I ended up using the Raspberry Pi, in particular, the Raspberry Pi 3 Model B. Using this device looks like the ideal choice for a number of reasons:
- It costs something around $35. I think that should be an affordable price.
- This device is specially designed for learning. Its inner architecture is as simple as possible, and that perfectly suits my needs.
- This device uses ARM v8 architecture. This is a simple RISC architecture, is very well adapted to OS authors' needs, and doesn't have so many legacy requirements as, for example, the popular x86 architecture. If you don't believe me, you can compare the amount of source code in the
/arch/arm64
and/arch/x86
folders in the Linux kernel.
The OS is not compatible with the older versions of the Raspberry Pi, because neither of them support 64 bit ARM v8 architecture, though I think that support for all future devices should be trivial.

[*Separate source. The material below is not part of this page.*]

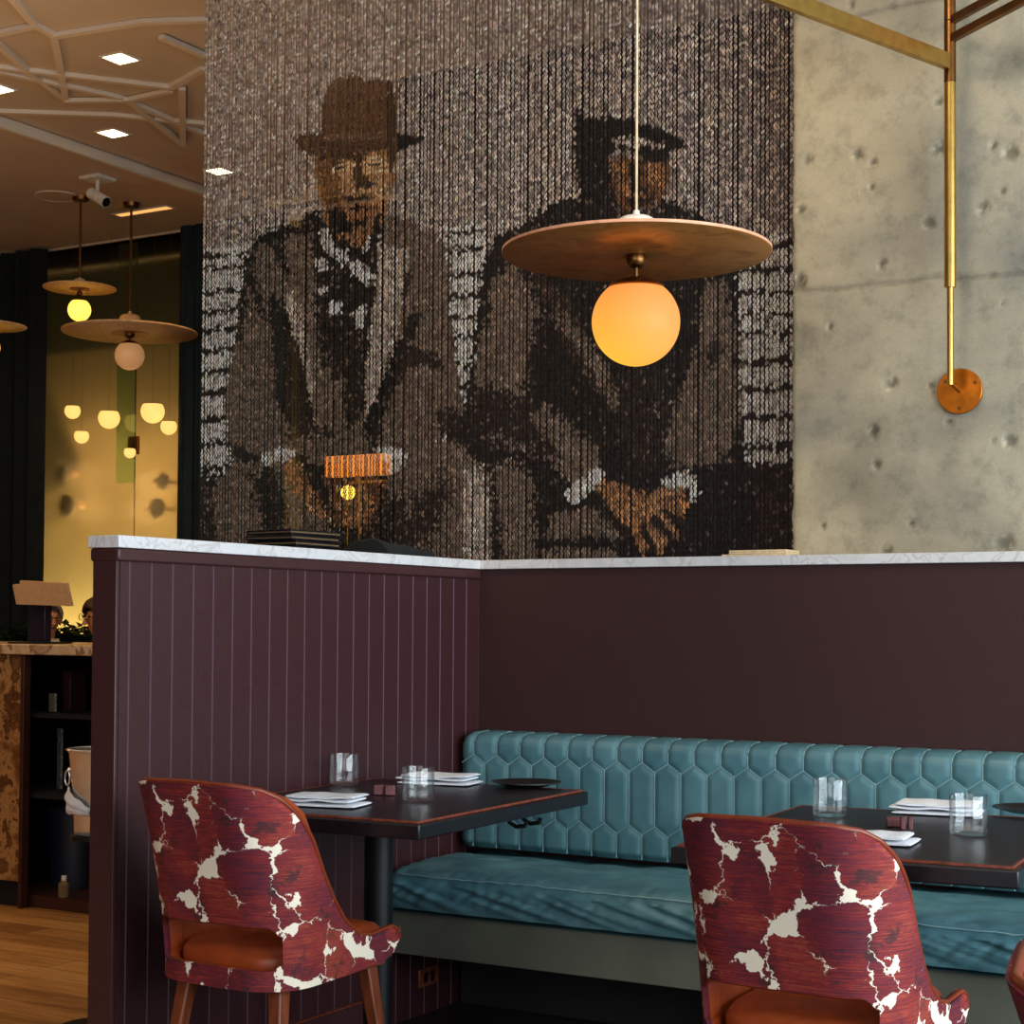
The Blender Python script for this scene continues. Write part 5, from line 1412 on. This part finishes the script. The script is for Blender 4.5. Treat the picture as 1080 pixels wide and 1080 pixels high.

One major drawback of any technical book is that very soon after release each book becomes obsolete. Technology nowadays is evolving so fast that it is almost impossible for book writers to keep up with it. That's why I like the idea of an "open source book" - a book that is freely available on the internet and encourages its readers to participate in content creation and validation. If the book content is available on Github, it is very easy for any reader to fix and develop new code samples, update the book content, and participate in writing new chapters. I understand that right now the project is not perfect, and at the time of writing it is even not finished. But I still want to publish it now, because I hope that with the help of the community I will be able to not only complete the project faster but also to make it much better and much more useful than it was in the beginning.